Former South Korean President Park Geun-hye (l) is seen here attending an emergency Cabinet meeting at the Presidential Office in Seoul on December 9, 2016, after the South Korean Parliament voted in favor of her impeachment. Photo: EPA/REX/Shutterstock

  • Former South Korean President has been arrest on various charges which led to her impeachment three months ago.
  • Park has been accused of bribery, abuse of authority, coercion and leaking government secrets.
  • She may receive over 10 years in prison if found guilty.
  • Park has become the third out of 11 South Korean Presidents in total to be arrested.

Park Geun-hye, South Korea’s former President, who was impeached and ousted from her post earlier in March, has now been arrested over the corruption scandal that led to her removal.

Having assumed office in February 2013, Park Geun-hye was the first female President of South of Korea, and the East Asian nation’s 11th President overall. She also became South Korea’s first head of state to be removed from office.

On March 10, South Korea’s Constitutional Court confirmed the authenticity of the accusations against Park that led to her impeachment on December 9, 2016.

Park was found to have let a close friend, Choi Soon-sil, who held no government posts, interfere with state affairs, and conspired with her to extort money from businesses.

Choi’s meddling in state affairs was extensive throughout Park’s term, and the President even tried to hide her wrongdoings when the corruption scandal was exposed.

High-Profile Arrest

The Seoul Central District Court issued on Thursday a warrant to detain Park on charges of bribery, abuse of authority, coercion and leaking government secrets, after a marathon hearing the previous day, South Korean news agency Yonhap reported.

Park has thus become South Korea’s third former President to be arrested over criminal allegations, following Roh Tae-woo and Chun Doo-hwan.

“The need for her arrest is acknowledged because there is probable cause to charge her and a concern of evidence being destroyed,” Judge Kang Boo-young said.

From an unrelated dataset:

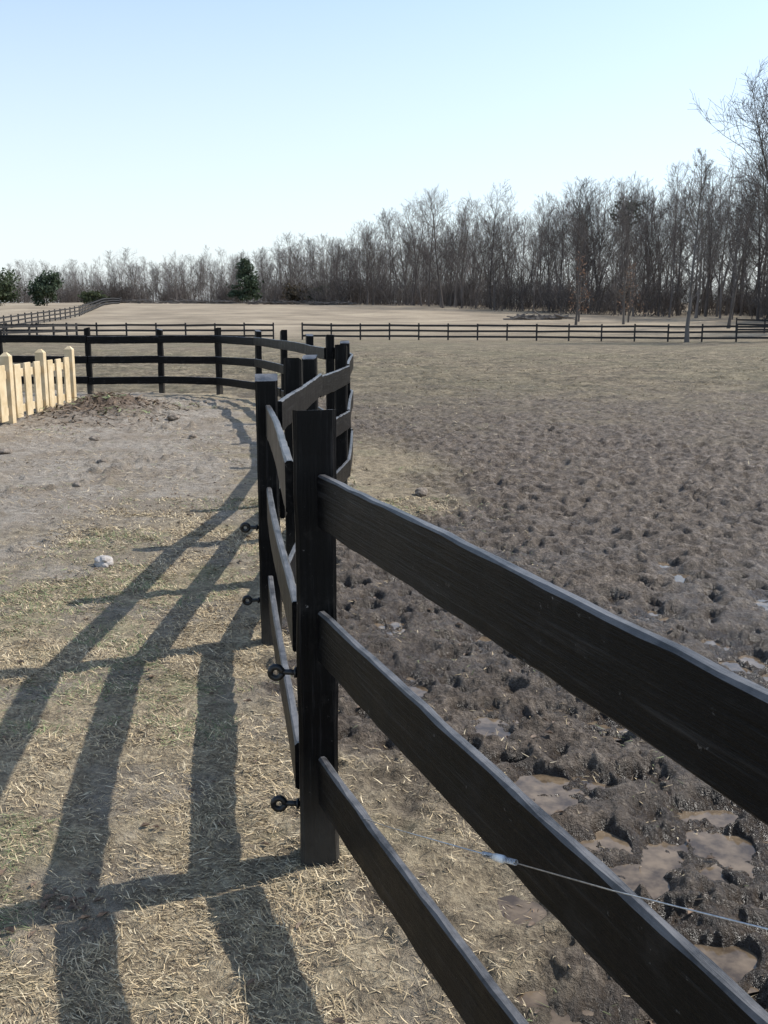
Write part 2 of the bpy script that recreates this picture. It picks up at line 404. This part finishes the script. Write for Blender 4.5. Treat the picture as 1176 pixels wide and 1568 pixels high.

Following the decision, Park was transferred to a detention center south of Seoul from the prosecution’s office where she had been waiting for the result after the nearly nine-hour court hearing.

The detention center is where key figures embroiled in the scandal, including Park’s longtime friend Choi Soon-sil and Samsung’s de facto leader Lee Jae-yong, are held in custody.

The arrest warrant is valid for 20 days, and South Korean prosecutors are expected to level formal charges against Park by mid-April before the period expires.

The former president declined to comment on any of the questions asked by reporters as she left the courthouse at 7:30 pm on Thursday, having also remained silent when she arrived at the courtouse in the morning.

Choi Soon-Sil (C), the jailed confidante of impeached South Korean President Park Geun-Hye, appears for her first trial at the Seoul Central District Court in Seoul, South Korea, 05 January 2017. Photo: Chung Sung-jun/EPA/REX/Shutterstock

Wide-Ranging Charges

South Korea’s prosecutors suspect Park colluded with Choi to force dozens of local conglomerates to “donate” a total of KRW 77.4 billion (USD 70 million) to two dubious foundations – Mir and K-Sports – allegedly controlled by Choi.

Samsung’s de facto leader, Lee Jae-yong, was arrested for giving or promising some KRW 43.4 billion to Choi, and in effect to Park, as kickbacks in return for business favors. KRW 20.4 billion of those went to the two foundations.

If convicted of the bribery charges, Park could be sentenced to over 10 years in prison.

She is also accused of unlawfully intervening in the corporate management of conglomerates, including Hyundai Motor, POSCO and KT, by pressuring them into signing contracts with Choi’s firms.

Park is also accused of involvement in blacklisting cultural figures deemed critical of her policies and prohibiting government agencies from providing financial support to them.

Her former close aides have been arrested for their roles in creating and managing the blacklist of more than 9,000 artists, writers, filmmakers and entertainment figures.

Prosecutors suspect that the former president abused her power by pressuring her aides to sack culture ministry officials who resisted discriminatory measures against those on the blacklist.

Park is reported to have denied all accusations against her.